Au Moyen Âge, elle prend la forme d’un poème à la fois lyrique et dramatique, dans lequel le narrateur relate sa tentative de séduction auprès d’une bergère rencontrée dans le cadre bucolique de la campagne. Jusqu’à la fin du XIVᵉ siècle, la poésie lyrique demeure indissociable du chant : le poète se doit alors de composer conjointement la musique et les paroles, unissant étroitement la voix, le verbe et la mélodie.
Nées sous l’impulsion des troubadours occitans, ces compositions se diffusent progressivement vers le nord, où leur appellation se fixe en langue d’oïl sous le terme de « pastourelle ». Ces « pastourelles », ou « chansons de pastourelles », jouent fréquemment sur une double entente : à la légèreté apparente, presque naïve, d’un chant gai pouvant évoquer la comptine enfantine, se superpose un sens plus dissimulé, souvent grivois, destiné à un public adulte. L’action s’y déroule le plus souvent dans une atmosphère à la fois printanière et érotique, et la fonction du genre semble alors consister à exprimer le désir charnel masculin, la jeune bergère y tenant le rôle d’un fantasme pastoral et d’un objet de projection érotique.
Au XIIᵉ siècle, la pastourelle évolue pour devenir la pastorale, d’abord dans la musique baroque, puis dans la musique classique. De nombreux compositeurs ont ainsi créé des pastorales, œuvres littéraires, musicales ou picturales, dont les personnages sont des bergers et des bergères. De Mozart à Beethoven, des centaines de compositions musicales font écho aux pastourelles, comme Les Quatre Saisons de Vivaldi. Ces créations ont progressivement renouvelé et influencé la pastorale savante, inspirant par la suite les chansons de notre enfance et les contes de fées où princes et bergères se rencontrent et s’unissent. Nous reviendrons sur ce sujet un peu plus tard.

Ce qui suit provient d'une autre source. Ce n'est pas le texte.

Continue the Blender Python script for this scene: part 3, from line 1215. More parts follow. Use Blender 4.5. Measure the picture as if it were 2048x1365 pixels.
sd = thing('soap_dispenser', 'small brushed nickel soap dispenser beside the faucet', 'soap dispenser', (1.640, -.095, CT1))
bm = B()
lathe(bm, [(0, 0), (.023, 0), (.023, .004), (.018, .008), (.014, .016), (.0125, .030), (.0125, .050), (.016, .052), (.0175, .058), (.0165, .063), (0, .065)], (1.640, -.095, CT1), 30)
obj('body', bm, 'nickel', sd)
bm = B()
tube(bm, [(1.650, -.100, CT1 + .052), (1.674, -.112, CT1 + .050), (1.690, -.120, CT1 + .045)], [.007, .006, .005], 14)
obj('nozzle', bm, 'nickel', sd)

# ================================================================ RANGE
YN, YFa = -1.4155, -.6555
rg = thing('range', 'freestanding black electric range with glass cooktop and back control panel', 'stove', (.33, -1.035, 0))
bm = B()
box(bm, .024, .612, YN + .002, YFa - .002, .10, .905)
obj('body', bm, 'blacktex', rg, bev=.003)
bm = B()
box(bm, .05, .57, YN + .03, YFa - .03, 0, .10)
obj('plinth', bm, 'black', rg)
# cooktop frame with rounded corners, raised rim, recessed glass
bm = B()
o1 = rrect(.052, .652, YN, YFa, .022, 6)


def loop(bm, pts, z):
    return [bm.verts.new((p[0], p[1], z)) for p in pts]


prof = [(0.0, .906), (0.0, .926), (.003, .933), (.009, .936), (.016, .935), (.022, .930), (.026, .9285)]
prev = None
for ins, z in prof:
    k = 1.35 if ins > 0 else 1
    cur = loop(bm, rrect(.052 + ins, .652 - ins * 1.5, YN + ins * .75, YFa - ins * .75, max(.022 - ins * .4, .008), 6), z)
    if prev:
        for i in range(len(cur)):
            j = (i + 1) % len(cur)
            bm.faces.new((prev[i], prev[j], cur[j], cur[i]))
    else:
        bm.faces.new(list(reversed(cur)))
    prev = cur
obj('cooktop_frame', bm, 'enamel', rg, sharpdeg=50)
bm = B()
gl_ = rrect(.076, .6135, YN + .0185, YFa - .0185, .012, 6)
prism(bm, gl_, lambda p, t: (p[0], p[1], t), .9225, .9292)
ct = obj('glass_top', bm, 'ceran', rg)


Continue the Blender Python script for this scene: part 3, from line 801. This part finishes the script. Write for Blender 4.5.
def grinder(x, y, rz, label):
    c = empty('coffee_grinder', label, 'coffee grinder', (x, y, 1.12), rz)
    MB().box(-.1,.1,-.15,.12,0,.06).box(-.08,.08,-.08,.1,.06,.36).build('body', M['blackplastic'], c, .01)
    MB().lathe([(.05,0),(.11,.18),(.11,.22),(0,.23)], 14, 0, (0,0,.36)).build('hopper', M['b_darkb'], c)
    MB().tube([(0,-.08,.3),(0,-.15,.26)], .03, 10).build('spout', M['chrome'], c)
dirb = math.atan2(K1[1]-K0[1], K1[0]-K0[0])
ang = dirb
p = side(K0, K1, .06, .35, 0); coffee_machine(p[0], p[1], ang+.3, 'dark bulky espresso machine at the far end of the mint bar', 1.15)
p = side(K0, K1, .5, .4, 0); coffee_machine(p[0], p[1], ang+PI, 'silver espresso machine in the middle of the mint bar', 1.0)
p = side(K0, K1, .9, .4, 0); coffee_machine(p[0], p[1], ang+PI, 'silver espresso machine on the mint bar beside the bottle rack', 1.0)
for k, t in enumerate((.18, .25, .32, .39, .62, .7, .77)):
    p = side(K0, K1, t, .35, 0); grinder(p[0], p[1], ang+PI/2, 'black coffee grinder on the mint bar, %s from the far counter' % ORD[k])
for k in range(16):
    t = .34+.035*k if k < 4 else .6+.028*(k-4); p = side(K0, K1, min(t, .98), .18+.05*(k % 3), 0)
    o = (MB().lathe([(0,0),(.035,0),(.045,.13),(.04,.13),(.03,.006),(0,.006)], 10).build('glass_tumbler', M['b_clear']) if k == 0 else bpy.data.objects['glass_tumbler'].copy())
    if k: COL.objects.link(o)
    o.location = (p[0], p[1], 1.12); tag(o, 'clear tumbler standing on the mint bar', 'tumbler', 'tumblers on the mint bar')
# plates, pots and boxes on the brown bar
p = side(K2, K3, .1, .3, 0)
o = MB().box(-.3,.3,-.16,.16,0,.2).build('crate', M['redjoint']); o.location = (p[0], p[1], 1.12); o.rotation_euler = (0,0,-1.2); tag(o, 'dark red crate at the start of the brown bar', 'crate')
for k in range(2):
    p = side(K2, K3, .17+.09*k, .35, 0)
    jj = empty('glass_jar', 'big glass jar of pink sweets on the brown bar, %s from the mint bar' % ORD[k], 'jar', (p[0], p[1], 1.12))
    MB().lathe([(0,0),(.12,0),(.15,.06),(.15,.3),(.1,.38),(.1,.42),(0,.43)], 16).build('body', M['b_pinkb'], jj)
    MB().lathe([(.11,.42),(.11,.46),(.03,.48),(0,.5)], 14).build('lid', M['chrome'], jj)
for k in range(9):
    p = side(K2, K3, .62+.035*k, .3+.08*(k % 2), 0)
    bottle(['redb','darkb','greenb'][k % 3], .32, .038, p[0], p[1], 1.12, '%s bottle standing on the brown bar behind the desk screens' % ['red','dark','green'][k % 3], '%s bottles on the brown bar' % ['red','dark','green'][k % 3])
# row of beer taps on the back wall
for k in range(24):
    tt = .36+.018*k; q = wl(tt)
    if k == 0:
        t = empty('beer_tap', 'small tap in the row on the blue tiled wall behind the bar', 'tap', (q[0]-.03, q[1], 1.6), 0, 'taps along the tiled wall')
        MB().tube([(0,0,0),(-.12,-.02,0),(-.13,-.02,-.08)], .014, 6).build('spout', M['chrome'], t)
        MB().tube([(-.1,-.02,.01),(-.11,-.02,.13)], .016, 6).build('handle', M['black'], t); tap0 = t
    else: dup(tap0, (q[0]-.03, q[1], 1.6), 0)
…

Par ailleurs, du début du XIXᵉ siècle jusqu’à la guerre, le quadrille — danse de bal et de salon comportant cinq figures — conserve l’une de ses figures sous le nom de « Pastourelle ».

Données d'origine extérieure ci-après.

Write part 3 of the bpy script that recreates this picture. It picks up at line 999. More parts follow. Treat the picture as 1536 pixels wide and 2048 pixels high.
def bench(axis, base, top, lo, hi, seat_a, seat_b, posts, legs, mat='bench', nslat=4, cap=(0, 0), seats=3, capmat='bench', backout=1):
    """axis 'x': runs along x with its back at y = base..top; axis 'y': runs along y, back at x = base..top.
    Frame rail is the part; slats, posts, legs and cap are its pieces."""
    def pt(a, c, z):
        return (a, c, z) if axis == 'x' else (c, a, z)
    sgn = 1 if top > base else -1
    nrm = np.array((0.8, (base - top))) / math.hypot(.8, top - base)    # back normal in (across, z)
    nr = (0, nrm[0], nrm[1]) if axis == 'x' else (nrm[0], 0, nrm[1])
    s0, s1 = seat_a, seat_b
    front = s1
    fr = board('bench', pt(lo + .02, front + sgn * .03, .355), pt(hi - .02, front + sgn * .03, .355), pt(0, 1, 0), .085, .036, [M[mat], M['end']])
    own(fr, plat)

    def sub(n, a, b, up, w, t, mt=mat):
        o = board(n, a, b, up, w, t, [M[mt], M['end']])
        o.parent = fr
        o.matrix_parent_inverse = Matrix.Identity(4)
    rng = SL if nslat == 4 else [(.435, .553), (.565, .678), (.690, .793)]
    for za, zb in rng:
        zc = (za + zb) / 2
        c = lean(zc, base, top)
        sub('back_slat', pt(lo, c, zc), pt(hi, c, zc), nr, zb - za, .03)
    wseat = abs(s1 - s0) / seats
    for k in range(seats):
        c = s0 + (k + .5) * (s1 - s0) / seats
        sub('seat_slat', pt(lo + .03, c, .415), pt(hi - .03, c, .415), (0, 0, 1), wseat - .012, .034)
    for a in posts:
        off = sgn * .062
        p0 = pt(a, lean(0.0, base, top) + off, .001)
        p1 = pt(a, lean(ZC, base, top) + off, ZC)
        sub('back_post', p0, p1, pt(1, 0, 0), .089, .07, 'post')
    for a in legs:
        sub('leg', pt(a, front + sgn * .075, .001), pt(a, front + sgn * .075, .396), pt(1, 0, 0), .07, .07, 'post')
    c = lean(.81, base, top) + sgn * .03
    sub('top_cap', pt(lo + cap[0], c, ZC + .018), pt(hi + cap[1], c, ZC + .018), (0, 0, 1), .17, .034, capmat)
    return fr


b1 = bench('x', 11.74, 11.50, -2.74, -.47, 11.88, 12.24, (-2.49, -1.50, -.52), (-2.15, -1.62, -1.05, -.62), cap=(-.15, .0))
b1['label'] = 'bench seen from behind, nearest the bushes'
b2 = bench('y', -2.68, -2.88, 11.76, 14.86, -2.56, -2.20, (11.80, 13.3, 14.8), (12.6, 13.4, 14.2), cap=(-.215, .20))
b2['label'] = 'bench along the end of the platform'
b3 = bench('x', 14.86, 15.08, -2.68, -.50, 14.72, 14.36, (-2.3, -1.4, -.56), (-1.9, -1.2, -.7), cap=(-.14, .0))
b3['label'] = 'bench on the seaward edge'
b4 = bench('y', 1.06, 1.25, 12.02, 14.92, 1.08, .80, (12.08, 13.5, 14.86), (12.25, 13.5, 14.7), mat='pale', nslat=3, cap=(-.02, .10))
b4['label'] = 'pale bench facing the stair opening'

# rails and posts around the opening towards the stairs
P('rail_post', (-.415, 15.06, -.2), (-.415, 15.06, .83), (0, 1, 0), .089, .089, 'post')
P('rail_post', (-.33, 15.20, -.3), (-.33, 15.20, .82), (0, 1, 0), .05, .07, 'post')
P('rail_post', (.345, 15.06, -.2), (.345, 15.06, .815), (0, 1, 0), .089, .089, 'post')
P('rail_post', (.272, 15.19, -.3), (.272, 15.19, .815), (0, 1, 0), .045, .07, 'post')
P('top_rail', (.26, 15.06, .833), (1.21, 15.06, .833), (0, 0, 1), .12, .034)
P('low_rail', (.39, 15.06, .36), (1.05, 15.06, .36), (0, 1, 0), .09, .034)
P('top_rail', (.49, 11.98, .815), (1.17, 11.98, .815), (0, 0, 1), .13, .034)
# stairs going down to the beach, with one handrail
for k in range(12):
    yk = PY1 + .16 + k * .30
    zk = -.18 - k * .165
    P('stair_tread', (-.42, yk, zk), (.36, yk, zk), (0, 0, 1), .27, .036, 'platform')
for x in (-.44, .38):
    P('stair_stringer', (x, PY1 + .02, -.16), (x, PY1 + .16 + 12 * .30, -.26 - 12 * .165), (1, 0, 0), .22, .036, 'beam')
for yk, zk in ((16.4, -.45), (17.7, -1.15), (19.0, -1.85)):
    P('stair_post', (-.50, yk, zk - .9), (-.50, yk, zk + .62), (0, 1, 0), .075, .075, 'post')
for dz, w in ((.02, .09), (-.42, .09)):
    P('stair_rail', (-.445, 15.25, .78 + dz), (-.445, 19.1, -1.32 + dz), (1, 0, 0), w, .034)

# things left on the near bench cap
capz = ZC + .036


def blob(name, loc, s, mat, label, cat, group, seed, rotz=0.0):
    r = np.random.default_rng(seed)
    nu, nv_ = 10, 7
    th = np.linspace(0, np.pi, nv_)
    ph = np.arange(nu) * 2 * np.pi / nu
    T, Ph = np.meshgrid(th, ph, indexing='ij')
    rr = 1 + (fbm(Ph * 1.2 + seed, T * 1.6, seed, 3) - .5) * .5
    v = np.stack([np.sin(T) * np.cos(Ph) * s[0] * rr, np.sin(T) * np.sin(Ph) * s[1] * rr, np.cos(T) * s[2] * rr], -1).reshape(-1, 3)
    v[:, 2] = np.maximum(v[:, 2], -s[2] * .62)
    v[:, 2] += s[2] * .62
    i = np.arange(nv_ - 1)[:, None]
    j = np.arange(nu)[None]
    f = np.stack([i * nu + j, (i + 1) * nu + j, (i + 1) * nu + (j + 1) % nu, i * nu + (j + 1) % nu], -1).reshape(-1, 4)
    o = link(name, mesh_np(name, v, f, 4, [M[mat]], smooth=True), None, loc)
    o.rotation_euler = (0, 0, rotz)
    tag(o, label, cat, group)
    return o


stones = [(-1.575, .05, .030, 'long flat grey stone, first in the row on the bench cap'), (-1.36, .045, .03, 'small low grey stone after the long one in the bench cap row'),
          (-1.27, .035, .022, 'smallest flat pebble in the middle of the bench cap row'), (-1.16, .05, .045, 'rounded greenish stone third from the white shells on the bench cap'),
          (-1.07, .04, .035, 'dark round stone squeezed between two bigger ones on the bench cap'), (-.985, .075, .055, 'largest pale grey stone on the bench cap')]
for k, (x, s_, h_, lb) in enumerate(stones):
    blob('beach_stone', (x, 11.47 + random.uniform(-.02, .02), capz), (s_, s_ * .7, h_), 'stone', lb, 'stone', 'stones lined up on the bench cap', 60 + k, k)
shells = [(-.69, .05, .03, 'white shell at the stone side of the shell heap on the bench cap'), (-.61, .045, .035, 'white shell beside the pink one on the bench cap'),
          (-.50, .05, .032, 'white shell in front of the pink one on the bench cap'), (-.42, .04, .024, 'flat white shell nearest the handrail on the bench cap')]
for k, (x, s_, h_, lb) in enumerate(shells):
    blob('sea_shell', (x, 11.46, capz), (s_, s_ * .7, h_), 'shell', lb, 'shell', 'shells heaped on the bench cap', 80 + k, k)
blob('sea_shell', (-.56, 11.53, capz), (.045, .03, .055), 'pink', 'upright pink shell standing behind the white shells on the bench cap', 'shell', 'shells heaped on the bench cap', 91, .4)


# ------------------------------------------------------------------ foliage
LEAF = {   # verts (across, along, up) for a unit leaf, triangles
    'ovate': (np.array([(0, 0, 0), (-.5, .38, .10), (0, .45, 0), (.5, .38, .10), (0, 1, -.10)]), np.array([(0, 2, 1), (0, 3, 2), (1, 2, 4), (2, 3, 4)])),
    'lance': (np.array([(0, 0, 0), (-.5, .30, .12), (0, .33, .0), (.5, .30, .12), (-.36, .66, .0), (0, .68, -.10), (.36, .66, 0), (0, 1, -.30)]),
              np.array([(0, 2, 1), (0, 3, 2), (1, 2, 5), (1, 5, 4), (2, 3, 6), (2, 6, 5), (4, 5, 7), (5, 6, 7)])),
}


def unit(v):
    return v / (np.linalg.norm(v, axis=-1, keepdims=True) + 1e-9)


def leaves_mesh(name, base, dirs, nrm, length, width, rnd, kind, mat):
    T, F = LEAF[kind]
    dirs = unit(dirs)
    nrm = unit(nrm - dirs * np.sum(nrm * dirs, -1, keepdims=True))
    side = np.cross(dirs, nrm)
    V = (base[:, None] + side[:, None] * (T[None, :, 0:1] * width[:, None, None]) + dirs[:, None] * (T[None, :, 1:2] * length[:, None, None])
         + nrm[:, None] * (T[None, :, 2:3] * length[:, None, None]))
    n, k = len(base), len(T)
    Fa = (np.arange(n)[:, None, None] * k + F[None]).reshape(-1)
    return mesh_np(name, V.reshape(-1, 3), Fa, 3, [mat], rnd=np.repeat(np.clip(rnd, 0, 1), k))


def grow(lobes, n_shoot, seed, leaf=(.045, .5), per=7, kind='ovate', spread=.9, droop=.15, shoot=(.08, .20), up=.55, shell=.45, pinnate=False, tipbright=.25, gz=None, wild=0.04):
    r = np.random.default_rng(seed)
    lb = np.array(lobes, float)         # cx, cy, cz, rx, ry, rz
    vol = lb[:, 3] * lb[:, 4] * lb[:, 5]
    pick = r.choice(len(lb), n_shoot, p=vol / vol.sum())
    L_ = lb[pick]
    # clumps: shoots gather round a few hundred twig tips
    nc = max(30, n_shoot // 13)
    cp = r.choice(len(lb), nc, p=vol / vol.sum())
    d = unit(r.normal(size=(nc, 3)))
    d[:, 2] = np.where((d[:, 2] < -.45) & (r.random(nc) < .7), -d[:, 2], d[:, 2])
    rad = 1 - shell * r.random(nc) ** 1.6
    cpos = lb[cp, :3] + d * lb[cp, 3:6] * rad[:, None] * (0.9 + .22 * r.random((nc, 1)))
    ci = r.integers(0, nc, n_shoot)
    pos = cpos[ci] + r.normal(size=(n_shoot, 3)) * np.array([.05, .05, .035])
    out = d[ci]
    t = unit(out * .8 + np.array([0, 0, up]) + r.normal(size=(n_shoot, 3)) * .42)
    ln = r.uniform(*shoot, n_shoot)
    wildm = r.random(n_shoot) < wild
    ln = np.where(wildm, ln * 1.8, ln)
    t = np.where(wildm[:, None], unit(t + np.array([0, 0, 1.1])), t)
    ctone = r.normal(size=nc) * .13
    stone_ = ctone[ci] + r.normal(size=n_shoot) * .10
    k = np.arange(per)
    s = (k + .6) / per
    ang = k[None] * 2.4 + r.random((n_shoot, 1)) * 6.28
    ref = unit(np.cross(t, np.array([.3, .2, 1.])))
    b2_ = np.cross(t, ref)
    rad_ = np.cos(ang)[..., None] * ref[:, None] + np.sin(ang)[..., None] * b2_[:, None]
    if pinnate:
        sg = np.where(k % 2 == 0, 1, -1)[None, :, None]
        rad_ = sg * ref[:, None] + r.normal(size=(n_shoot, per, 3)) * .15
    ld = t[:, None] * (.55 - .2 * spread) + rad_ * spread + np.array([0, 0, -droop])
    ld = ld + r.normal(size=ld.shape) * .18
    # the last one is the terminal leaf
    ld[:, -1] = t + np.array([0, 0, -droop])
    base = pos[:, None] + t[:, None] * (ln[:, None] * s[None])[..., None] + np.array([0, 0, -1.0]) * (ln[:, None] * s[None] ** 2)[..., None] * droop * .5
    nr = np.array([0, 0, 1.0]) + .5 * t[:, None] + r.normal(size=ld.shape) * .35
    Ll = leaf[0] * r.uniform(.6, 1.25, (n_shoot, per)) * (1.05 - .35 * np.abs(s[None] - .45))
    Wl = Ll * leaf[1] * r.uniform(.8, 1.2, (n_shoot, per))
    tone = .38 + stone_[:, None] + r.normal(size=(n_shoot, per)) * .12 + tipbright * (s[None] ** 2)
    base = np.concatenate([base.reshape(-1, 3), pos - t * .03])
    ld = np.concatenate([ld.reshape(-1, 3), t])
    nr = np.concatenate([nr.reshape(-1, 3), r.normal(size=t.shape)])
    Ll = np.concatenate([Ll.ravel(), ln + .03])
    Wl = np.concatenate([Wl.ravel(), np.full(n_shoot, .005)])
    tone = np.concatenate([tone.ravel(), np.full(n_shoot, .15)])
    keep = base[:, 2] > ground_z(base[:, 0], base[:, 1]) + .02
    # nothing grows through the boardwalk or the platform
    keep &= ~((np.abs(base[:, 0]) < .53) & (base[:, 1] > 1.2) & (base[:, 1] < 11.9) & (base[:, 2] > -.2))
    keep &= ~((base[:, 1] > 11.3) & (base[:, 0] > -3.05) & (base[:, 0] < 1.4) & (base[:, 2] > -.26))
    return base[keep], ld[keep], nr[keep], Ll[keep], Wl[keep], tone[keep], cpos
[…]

La figure de la pastourelle perdure dans notre musique traditionnelle et se retrouve dans une multitude de chansons du folklore auvergnat contemporain. Le répertoire de musique traditionnelle en compte une quinzaine, parmi lesquelles : Valsez Pastourelles, Gentille Pastourelle, Ma Pastourelle, Pastourelle de printemps, Reine ou Pastourelle, Je suis une Pastourelle, ou encore La Grande Pastourelle (Bourrée du Berry).
Ces chansons traduisent à la fois des oppositions sociales — entre paysans et nobles — et culturelles — entre la culture française dominante et la culture occitane. Dans Gentille Pastourelle, par exemple, une chanson populaire en pays rouergat, un seigneur tente de séduire une jeune bergère et de la persuader de « laisser sa campagne » pour devenir sa « compagne » et « orner son château ».

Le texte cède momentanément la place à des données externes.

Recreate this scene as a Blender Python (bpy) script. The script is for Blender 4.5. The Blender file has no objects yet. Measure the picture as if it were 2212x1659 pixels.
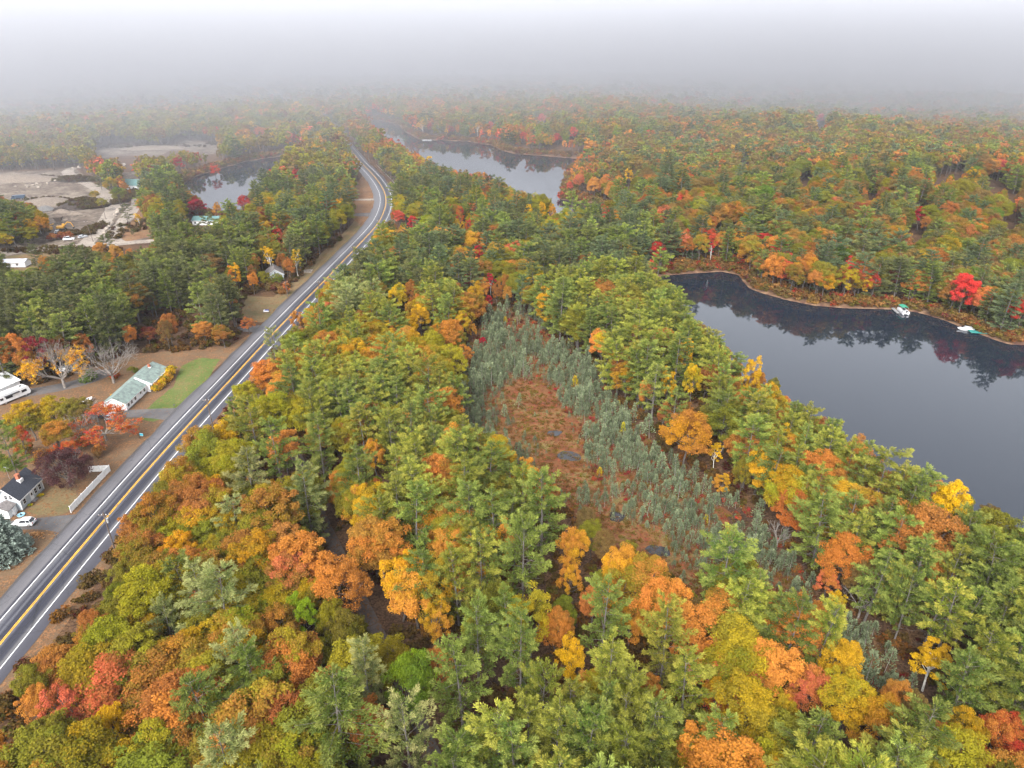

Progressivement, le terme « pastourelle » est utilisé plus librement, et les titres de chansons évoquent des situations variées : Mon père avait six cents moutons, Je suis lasse d’être fille, Belle bergère, La Fille du Fermier, Sur le bord de la Rivière, Adieu fleur de ma jeunesse, Bonsoir mes moutons, etc.
Enfin, le contenu des chansons évolue également : elles célèbrent désormais l’amour du pays natal et la transmission d’un héritage traditionnel. C’est le cas de titres tels que Souvenirs de Villecomtal, Quand fleurit la gentiane, Le Pays des mille sources, Violettes d’Aubrac, Bonnes Grand-Mères de chez nous ou Le Chant du Cantalès. À travers elles, la pastourelle devient symbole de mémoire, de terroir et de continuité culturelle.
Par la suite, le terme « pastourelle » s’est étendu à de nombreux domaines, au-delà de sa fonction musicale et poétique. Le folklore, bien sûr, reste au cœur de son histoire. Presque toutes les régions françaises comptent des associations portant ce nom : la Société des Amateurs de Folklore et Arts Champenois, le groupe de musique traditionnelle La Pastourelle dans le Sud des Deux-Sèvres, Les Pastourelles de Campan,
membre de la Fédération Pyrénées, ou encore La Pastourelle, proposant des cours collectifs de danses bretonnes. Dans le Massif central, de nombreux groupes ont également adopté cette appellation, perpétuant la mémoire culturelle et musicale des pastourelles.
Mais le terme s’est aussi diffusé dans des univers très variés. Il désigne ainsi des événements sportifs, comme un célèbre trial créé en 2000 dans les Monts du Cantal autour de Salers. Il figure également dans le nom de lieux ou d’établissements : plages au Cap Ferret, pistes de ski dans les Alpes, gîtes ou restaurants, comme un établissement à Bormes-les-Mimosas.
Enfin, la pastourelle s’invite aussi dans la gastronomie : salade pastourelle du Rouergue, Les Pains de la Pastourelle, omelette ou potage pastourelle, œufs cocotte Pastourelle, Roquefort la Pastourelle, accompagnés d’un vin Pauillac baptisé « Pastourelle ». Ainsi, le terme s’est transformé en véritable symbole culturel, diffusé dans le patrimoine musical, festif, gastronomique et géographique français.